Einer der Unterzeichner, der US-Kardinal Leo R. Burke, ehemaliger Präfekt der Apostolischen Signatur (2008-2014), brachte sogar einen "formalen Akt der Korrektur" des Papstes ins Spiel. Trotz dieses in der jüngeren Kirchengeschichte beispiellosen Vorgangs gab es bislang jedoch nur wenige Reaktionen auf den Vorwurf, dass Papst Franziskus mit dem Lehramt von Johannes Paul II. breche.
Glaubenspräfekt Kardinal Gerhard Ludwig Müller sagte am 1. Dezember auf Kathpress-Anfrage in Rom, der Vatikan werde vorerst nicht auf den Brief von vier Kardinälen antworten. Die Glaubenskongregation handele und spreche "mit der Autorität des Papstes" und könne sich "am Streit der Meinungen nicht beteiligen".
Eine offizielle Stellungnahme Roms auf den Brief, den neben Burke auch der frühere Kölner Erzbischof Joachim Meisner, der ehemalige Vatikan-Geschichtsinstitutsleiter Walter Brandmüller und der frühere Erzbischof von Bologna Carlo Caffarra unterzeichnet haben, war allerdings ohnehin nicht zu erwarten. Aus vatikanischen Kreisen verlautete schon vor dem Statement Müllers, eine direkte Antwort sei allein schon durch die Publikmachung des Schreibens unmöglich geworden. Denn so wäre auch der Vatikan genötigt, öffentlich Stellung zu nehmen.

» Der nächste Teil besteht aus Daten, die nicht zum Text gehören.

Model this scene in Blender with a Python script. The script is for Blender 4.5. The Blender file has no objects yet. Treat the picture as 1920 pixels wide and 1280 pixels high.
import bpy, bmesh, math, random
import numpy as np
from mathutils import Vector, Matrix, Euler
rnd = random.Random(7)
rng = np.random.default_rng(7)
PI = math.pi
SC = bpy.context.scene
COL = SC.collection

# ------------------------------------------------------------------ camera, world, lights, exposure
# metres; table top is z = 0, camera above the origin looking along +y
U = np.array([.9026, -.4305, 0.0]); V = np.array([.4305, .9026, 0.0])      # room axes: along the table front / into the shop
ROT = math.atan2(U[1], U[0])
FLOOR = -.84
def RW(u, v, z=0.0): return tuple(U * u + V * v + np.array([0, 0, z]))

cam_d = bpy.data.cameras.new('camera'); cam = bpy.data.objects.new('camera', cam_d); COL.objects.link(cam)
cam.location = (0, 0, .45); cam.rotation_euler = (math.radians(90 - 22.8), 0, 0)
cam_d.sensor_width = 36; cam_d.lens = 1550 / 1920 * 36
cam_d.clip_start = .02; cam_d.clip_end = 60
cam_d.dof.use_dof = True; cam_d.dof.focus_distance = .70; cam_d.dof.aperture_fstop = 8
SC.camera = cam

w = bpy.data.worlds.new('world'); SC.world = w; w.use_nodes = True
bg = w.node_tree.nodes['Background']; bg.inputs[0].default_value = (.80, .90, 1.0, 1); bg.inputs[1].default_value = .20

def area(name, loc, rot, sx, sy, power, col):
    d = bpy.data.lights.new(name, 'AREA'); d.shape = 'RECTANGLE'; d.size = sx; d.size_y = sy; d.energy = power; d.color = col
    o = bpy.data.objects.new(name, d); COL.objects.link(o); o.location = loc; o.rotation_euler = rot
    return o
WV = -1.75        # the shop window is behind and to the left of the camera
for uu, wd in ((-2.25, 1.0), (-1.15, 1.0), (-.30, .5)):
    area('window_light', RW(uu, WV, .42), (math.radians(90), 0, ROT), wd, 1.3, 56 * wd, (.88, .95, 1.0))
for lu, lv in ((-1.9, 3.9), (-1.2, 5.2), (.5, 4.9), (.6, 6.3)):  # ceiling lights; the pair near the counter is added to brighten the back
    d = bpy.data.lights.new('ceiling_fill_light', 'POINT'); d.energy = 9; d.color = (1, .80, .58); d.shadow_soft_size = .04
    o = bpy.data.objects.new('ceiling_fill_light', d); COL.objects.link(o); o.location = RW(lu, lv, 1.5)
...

"Sehr gravierender Skandal"
Bemerkenswert ist, dass auch aus dem übrigen Kardinalskollegium in den vergangenen zwei Wochen kaum etwas zu hören war. Prominenteste Ausnahme war der neue US-Kardinal Blase J. Cupich. Die Zweifel der vier Purpurträger "sind nicht meine und nicht die der Universalkirche", sagte der Erzbischof von Chicago in einem Interview, das noch vor seiner Kreierung zum Kardinal am 19. November geführt wurde. Und auch der Präfekt des neuen vatikanischen Ministeriums für Familie, Laien und Lebensschutz, der irische Kardinal Kevin Farrell, verteidigte Franziskus in einem Interview gegen den Vorwurf der vier Kardinäle, er breche mit dem Lehramt von Johannes Paul II.
Deutlicher wurden allein drei Außenseiter ohne Kardinalshut. Der Dekan des vatikanischen Ehegerichts Rota Romana, Pio Vito Pinto, warf den vier Kardinälen vor, mit ihrem offenen Brief einen "sehr gravierenden Skandal" verursacht zu haben. Für internationale Schlagzeilen sorgte dabei der Hinweis des 75-jährigen Prälaten, dass Päpste in früheren Zeiten auch Purpurträgern die Kardinalswürde entzogen hätten. Den gleichzeitigen Hinweis Pintos, dass Franziskus nicht zu jener Sorte Päpste zähle und keine derartigen Maßnahmen ergreifen werde, stellte das über die Aussagen berichtende spanische Internetmagazin erst Tage später klar.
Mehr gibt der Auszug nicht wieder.